2026-04-012 min read

The 2-minute rule is embarrassingly simple. If something takes 2 minutes, do it now.

Wipe down the bathroom counter after brushing your teeth? 2 minutes. Send that "thinking of you" text to your partner? 2 minutes. No time to work out today — drop and do a set of pushups? 2 minutes. Respond to a customer support ticket? 2 minutes. Just finished a task — write down what you learned before closing the tab? 2 minutes. Spot some messy code — prompt AI to clean it up? 2 minutes.

None of these feel significant in the moment. That's the point.

Over time, this rule has quietly rewired how I approach work and life. The resistance to starting things drops to almost zero when the task is framed as just 2 minutes. And the things that actually take longer? I'm already in motion by then.

Something else happened that I didn't expect. Idle moments stopped feeling like dead air. Instead of reaching for the phone to scroll, I started scanning for 2-minute wins. Pay the bill that just landed. Schedule the dentist appointment that's been sitting in the back of my head for three weeks. Book the reservation before the weekend fills up.

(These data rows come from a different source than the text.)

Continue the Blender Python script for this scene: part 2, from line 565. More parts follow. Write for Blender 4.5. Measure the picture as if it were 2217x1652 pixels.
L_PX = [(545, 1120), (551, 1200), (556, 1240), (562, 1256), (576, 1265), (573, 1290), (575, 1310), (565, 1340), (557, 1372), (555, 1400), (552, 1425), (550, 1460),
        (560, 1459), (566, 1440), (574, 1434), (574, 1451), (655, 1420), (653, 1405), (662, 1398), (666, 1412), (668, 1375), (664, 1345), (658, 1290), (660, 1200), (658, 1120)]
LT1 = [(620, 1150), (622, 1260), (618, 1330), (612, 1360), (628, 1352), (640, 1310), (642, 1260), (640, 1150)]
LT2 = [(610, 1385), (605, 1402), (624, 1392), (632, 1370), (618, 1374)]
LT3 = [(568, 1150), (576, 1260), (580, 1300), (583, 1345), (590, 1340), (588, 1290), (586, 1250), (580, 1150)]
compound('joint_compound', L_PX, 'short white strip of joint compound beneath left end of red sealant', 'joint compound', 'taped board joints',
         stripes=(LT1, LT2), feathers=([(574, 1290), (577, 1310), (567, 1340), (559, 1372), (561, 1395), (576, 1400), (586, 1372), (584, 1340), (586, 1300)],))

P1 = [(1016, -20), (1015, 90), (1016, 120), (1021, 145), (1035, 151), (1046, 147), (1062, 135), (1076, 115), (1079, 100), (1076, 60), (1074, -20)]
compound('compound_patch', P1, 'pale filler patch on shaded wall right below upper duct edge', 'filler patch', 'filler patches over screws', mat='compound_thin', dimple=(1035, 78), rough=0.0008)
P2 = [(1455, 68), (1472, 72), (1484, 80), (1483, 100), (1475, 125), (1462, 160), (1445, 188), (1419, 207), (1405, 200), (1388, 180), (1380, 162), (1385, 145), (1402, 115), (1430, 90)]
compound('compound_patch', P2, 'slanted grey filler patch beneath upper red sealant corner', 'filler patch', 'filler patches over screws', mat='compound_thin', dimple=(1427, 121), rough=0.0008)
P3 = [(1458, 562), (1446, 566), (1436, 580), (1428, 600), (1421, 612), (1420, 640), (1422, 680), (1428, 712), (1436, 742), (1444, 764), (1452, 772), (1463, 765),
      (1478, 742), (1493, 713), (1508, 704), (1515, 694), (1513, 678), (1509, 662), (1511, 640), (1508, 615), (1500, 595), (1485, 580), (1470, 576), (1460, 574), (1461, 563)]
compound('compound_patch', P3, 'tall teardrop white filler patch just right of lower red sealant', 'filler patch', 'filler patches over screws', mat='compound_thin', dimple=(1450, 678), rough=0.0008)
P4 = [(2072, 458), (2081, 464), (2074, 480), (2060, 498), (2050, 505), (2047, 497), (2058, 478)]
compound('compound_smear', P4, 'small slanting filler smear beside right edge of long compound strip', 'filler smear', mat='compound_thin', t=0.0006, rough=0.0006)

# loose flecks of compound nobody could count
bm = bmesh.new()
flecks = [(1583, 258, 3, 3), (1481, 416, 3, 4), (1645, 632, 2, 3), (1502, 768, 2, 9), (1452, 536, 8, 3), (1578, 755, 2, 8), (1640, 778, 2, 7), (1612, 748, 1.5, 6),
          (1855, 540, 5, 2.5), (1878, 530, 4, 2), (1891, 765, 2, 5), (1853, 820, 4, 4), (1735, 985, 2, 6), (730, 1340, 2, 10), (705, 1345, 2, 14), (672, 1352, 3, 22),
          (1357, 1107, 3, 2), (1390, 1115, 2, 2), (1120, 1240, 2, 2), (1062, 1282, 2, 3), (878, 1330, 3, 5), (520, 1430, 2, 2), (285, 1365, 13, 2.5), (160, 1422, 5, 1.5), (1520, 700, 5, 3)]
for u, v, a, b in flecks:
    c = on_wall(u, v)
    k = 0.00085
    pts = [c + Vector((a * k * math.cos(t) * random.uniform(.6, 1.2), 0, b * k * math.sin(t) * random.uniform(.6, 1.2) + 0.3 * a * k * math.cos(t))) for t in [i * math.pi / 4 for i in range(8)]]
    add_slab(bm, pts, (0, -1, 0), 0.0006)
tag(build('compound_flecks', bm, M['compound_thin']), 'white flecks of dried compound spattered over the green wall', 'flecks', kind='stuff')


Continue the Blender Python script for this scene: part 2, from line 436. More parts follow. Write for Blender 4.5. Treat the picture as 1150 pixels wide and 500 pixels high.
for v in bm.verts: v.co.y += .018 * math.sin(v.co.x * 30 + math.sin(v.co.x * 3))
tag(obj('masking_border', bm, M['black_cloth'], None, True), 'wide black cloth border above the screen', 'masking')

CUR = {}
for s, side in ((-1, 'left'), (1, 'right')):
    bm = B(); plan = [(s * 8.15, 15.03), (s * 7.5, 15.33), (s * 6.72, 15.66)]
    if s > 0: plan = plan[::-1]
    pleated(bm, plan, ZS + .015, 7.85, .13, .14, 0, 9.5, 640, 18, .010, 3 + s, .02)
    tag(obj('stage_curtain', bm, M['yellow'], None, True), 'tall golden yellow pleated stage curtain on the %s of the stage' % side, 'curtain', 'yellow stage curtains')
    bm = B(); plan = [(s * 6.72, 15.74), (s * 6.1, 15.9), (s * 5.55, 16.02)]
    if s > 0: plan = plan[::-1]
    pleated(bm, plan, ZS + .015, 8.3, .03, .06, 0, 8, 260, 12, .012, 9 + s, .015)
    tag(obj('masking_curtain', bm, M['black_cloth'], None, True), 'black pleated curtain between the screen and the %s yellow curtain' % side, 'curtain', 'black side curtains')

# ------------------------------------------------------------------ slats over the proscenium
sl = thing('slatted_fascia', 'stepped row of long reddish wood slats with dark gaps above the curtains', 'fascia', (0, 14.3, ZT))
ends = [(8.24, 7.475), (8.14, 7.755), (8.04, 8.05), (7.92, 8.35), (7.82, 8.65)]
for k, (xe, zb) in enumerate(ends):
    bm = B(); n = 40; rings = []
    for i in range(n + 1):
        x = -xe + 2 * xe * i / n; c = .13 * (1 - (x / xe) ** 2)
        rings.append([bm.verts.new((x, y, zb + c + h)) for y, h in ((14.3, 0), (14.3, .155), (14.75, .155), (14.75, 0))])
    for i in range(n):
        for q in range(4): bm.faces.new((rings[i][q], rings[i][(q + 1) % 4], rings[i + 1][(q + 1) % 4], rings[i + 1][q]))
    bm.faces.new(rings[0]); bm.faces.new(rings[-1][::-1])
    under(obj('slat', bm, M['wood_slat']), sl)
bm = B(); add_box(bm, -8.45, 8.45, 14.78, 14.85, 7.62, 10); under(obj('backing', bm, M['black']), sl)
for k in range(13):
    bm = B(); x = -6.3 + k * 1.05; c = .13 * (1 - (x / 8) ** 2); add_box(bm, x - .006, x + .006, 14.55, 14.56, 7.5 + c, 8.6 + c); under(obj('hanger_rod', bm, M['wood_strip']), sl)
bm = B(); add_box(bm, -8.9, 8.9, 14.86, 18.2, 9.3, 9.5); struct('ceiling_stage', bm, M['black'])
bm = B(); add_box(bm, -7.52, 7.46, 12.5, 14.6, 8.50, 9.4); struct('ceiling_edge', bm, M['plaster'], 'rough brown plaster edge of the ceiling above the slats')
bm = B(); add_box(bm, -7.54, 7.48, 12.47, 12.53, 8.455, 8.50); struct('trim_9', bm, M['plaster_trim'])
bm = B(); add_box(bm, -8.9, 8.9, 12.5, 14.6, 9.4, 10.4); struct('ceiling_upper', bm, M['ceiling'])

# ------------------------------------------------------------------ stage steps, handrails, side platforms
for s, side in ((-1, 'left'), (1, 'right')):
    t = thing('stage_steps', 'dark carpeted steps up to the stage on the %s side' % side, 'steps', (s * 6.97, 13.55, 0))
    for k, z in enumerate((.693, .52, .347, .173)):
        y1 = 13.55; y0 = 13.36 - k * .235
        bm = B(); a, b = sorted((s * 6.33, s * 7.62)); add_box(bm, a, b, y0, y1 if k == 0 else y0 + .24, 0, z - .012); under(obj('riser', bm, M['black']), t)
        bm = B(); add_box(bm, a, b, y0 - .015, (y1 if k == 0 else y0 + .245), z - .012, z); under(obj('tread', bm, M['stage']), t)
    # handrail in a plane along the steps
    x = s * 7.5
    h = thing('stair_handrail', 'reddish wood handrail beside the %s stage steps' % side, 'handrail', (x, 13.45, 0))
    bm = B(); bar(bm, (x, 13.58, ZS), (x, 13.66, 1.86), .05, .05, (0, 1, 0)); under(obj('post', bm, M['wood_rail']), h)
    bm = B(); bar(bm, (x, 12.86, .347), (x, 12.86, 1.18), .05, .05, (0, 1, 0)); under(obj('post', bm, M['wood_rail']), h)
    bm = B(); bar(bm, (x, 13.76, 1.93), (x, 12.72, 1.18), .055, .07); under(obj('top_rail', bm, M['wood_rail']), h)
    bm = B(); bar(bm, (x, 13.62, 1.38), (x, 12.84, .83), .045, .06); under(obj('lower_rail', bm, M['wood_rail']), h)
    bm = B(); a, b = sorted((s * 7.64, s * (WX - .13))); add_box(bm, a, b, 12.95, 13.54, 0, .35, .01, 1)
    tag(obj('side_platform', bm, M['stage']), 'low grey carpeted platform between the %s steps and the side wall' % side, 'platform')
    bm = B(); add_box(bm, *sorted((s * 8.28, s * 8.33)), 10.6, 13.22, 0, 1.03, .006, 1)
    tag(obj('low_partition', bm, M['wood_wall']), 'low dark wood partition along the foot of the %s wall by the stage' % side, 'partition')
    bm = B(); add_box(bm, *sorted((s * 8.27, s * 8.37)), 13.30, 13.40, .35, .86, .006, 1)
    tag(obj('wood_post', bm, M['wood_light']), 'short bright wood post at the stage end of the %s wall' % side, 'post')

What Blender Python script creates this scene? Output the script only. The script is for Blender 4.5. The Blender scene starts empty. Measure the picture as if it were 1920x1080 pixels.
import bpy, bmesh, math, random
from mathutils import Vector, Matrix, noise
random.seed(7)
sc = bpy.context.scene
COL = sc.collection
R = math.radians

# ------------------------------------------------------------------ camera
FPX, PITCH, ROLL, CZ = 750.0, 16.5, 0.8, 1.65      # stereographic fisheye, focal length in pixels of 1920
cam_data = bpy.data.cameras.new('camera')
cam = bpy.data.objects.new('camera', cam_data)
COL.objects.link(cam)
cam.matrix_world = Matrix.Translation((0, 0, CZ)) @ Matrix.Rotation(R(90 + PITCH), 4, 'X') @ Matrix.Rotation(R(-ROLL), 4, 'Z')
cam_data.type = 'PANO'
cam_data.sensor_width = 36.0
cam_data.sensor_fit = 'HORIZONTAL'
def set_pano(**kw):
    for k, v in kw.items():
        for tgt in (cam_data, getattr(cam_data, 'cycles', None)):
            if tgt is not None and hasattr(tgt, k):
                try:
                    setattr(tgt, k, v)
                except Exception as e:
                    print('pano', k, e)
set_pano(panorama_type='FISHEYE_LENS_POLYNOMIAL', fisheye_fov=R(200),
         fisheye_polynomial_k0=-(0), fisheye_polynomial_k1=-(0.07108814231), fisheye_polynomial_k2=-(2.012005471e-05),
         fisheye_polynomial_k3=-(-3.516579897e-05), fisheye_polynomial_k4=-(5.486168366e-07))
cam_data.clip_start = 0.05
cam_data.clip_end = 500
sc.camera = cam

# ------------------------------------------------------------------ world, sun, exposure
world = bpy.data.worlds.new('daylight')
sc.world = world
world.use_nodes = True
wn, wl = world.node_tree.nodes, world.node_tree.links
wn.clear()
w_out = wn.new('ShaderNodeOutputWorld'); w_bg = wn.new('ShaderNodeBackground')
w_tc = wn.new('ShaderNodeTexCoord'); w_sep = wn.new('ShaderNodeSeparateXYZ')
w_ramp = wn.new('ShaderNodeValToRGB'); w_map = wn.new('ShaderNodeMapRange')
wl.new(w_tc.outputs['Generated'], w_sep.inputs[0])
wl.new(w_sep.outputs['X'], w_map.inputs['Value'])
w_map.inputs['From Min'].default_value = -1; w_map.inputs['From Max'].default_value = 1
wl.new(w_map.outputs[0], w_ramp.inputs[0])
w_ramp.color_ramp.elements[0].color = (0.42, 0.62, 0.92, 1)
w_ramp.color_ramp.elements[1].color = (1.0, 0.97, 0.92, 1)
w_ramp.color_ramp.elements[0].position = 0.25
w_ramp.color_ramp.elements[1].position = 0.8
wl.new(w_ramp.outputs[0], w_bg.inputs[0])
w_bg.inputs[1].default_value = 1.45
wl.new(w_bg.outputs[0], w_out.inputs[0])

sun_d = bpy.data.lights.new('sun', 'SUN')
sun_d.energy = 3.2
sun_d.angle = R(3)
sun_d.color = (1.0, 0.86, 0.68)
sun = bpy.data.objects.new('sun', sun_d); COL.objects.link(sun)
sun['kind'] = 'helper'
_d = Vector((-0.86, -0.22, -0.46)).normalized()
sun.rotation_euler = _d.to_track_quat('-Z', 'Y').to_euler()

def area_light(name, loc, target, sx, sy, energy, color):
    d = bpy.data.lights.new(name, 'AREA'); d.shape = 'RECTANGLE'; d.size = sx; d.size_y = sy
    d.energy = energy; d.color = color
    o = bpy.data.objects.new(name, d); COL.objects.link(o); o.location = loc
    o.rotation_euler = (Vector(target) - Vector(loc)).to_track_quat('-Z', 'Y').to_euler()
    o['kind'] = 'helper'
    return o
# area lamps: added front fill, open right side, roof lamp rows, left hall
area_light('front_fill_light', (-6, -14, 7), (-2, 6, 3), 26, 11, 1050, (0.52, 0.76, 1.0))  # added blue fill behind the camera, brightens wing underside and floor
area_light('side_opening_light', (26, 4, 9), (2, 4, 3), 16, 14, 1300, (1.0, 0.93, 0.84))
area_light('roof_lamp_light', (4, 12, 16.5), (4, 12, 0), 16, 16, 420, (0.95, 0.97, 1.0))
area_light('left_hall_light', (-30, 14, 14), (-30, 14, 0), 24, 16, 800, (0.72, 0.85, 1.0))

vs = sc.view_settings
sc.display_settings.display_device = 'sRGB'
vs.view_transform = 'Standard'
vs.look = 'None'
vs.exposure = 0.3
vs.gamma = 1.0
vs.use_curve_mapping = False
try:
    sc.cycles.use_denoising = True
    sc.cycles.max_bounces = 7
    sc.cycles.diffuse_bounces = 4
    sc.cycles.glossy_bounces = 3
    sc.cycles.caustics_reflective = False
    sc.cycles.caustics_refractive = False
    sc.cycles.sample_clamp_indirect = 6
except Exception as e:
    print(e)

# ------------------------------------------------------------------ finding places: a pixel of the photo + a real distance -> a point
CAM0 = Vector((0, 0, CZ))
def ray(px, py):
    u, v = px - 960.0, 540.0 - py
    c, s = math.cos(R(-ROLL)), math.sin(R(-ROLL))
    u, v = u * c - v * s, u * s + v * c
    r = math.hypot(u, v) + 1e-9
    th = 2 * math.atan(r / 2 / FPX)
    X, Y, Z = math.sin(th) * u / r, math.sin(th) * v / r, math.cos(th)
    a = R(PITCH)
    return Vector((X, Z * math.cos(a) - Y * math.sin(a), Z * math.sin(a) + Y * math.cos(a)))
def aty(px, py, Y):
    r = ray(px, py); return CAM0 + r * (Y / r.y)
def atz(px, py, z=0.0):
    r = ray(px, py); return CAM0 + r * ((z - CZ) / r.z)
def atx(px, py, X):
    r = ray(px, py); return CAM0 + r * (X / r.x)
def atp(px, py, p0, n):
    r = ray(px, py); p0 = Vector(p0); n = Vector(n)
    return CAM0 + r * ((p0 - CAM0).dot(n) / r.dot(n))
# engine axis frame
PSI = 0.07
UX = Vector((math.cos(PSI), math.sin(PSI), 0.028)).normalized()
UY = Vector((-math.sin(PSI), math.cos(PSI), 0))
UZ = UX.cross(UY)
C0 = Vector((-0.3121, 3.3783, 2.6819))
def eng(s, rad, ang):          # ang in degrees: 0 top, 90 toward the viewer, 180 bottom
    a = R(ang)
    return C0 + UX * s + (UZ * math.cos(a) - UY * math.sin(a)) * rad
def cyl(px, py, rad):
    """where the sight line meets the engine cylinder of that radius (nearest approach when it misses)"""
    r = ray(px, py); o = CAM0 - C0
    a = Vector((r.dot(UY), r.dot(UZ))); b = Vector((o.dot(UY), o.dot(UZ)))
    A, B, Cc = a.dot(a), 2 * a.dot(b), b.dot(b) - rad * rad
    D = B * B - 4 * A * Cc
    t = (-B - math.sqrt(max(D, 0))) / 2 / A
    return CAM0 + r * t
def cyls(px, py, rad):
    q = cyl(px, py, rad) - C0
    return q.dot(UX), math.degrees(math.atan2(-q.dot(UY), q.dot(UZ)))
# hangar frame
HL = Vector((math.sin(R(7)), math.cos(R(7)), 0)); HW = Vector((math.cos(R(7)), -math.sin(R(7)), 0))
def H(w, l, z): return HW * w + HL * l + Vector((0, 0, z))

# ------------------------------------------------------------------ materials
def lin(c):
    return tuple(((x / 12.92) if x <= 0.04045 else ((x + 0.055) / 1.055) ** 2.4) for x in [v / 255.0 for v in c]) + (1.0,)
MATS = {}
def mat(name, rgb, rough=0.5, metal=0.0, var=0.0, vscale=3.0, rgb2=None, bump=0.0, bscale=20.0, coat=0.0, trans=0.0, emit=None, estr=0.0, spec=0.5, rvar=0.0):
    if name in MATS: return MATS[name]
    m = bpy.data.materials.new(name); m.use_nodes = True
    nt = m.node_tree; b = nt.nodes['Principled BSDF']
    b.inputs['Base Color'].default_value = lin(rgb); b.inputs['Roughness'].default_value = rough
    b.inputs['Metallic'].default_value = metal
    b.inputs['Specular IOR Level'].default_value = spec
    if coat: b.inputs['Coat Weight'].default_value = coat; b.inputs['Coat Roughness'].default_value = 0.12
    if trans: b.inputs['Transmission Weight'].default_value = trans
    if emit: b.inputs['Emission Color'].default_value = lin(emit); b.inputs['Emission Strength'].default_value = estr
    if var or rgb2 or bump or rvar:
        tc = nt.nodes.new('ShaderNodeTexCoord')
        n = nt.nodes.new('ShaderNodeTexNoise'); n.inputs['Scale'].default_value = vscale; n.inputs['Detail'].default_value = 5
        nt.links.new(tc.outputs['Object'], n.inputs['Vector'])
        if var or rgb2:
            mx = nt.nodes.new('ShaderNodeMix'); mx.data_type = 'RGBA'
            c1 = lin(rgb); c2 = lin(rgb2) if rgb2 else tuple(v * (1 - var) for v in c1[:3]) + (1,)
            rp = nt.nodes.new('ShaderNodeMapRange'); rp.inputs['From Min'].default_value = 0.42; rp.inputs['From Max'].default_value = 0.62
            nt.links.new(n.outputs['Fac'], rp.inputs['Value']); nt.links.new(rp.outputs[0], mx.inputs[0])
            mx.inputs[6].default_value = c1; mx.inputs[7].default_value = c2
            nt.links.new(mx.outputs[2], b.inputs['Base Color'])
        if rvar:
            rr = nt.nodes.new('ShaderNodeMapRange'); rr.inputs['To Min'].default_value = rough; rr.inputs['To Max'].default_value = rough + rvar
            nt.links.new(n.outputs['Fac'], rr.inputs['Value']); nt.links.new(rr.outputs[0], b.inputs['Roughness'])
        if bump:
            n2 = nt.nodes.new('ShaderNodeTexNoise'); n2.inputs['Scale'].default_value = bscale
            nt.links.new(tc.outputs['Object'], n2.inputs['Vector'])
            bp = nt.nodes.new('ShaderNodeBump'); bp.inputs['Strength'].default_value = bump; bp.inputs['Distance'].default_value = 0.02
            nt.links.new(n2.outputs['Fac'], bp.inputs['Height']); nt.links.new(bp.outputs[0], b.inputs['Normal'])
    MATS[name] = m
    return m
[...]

Some people worry about this. What if you fill your whole day with 2-minute tasks and never get anything meaningful done? That hasn't happened to me. Not once. Don't stress about a future that hasn't arrived. Cross that bridge if you ever get there.

The 2-minute rule doesn't just get small things done. It trains your brain to act instead of defer. And that instinct — to move rather than wait — compounds in ways that are hard to measure but impossible to ignore.


"Start with two minutes. The rest follows."

P.S. This blog post took 2 minutes to start. 10 minutes total. Something I would have otherwise procrastinated.